You can get married…now what?

The other day, Ben said to me, “Just so you know, if you asked me to marry you, I would say yes.”  I said, “ok” and continued to play Words with Friends. 

I’m sure it wasn’t the reaction that he was looking for, and I’m also sure I’ve had more graceful moments in our relationship. But the fact that we would get married, when we could, was understood to me. That’s what people do right, especially when they’ve been together so long? Having to rationalize that thought helped me understand the pressure my straight friends talked about when they were two or three years into their relationships. On top of that stress, I see stats claiming 40-50% of first marriages and 60% of second marriages end in divorce.
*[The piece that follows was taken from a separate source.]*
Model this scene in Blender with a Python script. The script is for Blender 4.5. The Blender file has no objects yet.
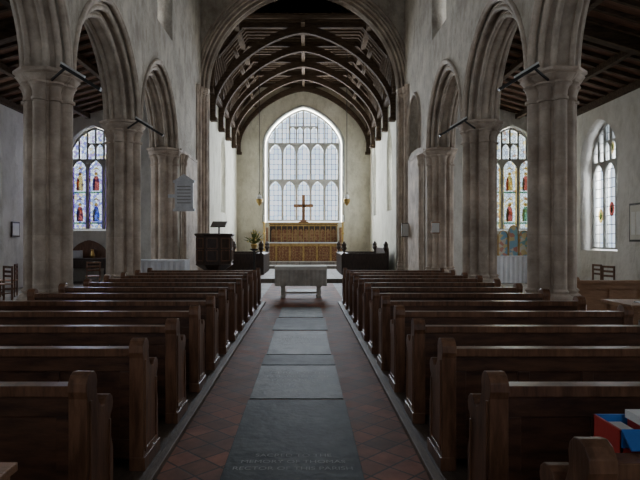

The first phrase that immediately comes to mind is “be careful what you wish for.”

In our situation, it’s my fault we haven’t had some sort of ceremony yet.We have committed our lives to each other the best we could up to this point. We’ve comingled our finances, registered with the state for a domestic partnership so I can be on Ben’s insurance, and completed will, trust, and life insurance documents for our estate plans. My big hang up with having a ceremony was that it seemed arbitrary; it didn’t confer any legal rights, benefits, or protections from the government. So what’s the point? (Statements like that are why Ben sometimes tells people I’m a robot.)

Now that Ben and I can run off to Iowa or Minnesota to get married and gain access to all of the federal benefits and protections associated with that marriage, we have to decide what to do. Do we move to a state where we can get both federal and state rights? Do we head over to Iowa or Minnesota to get married and enter into a Civil Union in Illinois? Do we just wait on Illinois to get its act together?

What would you do if you were in our situation?